[Records excerpted from a collection]
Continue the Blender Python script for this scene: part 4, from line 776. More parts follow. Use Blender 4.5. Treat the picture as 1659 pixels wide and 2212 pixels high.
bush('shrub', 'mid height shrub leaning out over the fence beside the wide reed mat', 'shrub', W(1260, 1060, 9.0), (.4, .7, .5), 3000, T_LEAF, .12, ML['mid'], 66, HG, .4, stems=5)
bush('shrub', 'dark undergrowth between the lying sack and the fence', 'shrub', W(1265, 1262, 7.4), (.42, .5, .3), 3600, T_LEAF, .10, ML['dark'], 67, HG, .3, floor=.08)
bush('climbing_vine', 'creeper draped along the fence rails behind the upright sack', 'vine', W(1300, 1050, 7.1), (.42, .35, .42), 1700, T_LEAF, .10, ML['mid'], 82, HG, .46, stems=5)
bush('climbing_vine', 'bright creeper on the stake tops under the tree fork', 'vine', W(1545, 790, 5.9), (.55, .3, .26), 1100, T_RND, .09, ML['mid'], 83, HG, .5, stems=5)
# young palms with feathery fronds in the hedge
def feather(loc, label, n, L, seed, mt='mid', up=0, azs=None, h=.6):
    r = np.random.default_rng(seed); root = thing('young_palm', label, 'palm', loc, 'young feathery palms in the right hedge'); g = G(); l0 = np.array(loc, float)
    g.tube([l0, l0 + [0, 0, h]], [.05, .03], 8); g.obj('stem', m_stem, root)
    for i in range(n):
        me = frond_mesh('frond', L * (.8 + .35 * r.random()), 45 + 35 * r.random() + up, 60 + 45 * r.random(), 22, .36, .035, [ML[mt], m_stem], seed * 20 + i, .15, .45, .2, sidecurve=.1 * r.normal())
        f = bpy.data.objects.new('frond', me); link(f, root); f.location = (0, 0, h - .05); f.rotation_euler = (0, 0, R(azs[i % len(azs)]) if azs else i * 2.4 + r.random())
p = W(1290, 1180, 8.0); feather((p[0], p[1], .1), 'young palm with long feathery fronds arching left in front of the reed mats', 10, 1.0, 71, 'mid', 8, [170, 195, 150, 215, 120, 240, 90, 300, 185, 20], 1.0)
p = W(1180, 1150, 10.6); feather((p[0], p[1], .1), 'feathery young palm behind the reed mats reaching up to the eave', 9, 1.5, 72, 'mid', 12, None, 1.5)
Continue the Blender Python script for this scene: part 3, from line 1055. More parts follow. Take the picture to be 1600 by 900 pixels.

• **Stated goal**
Type out the full listing again, exactly as given.

• **Expected output**
Continue the Blender Python script for this scene: part 4, from line 776. More parts follow. Use Blender 4.5. Treat the picture as 1659 pixels wide and 2212 pixels high.
bush('shrub', 'mid height shrub leaning out over the fence beside the wide reed mat', 'shrub', W(1260, 1060, 9.0), (.4, .7, .5), 3000, T_LEAF, .12, ML['mid'], 66, HG, .4, stems=5)
bush('shrub', 'dark undergrowth between the lying sack and the fence', 'shrub', W(1265, 1262, 7.4), (.42, .5, .3), 3600, T_LEAF, .10, ML['dark'], 67, HG, .3, floor=.08)
bush('climbing_vine', 'creeper draped along the fence rails behind the upright sack', 'vine', W(1300, 1050, 7.1), (.42, .35, .42), 1700, T_LEAF, .10, ML['mid'], 82, HG, .46, stems=5)
bush('climbing_vine', 'bright creeper on the stake tops under the tree fork', 'vine', W(1545, 790, 5.9), (.55, .3, .26), 1100, T_RND, .09, ML['mid'], 83, HG, .5, stems=5)
# young palms with feathery fronds in the hedge
def feather(loc, label, n, L, seed, mt='mid', up=0, azs=None, h=.6):
    r = np.random.default_rng(seed); root = thing('young_palm', label, 'palm', loc, 'young feathery palms in the right hedge'); g = G(); l0 = np.array(loc, float)
    g.tube([l0, l0 + [0, 0, h]], [.05, .03], 8); g.obj('stem', m_stem, root)
    for i in range(n):
        me = frond_mesh('frond', L * (.8 + .35 * r.random()), 45 + 35 * r.random() + up, 60 + 45 * r.random(), 22, .36, .035, [ML[mt], m_stem], seed * 20 + i, .15, .45, .2, sidecurve=.1 * r.normal())
        f = bpy.data.objects.new('frond', me); link(f, root); f.location = (0, 0, h - .05); f.rotation_euler = (0, 0, R(azs[i % len(azs)]) if azs else i * 2.4 + r.random())
p = W(1290, 1180, 8.0); feather((p[0], p[1], .1), 'young palm with long feathery fronds arching left in front of the reed mats', 10, 1.0, 71, 'mid', 8, [170, 195, 150, 215, 120, 240, 90, 300, 185, 20], 1.0)
p = W(1180, 1150, 10.6); feather((p[0], p[1], .1), 'feathery young palm behind the reed mats reaching up to the eave', 9, 1.5, 72, 'mid', 12, None, 1.5)
Continue the Blender Python script for this scene: part 3, from line 1055. More parts follow. Take the picture to be 1600 by 900 pixels.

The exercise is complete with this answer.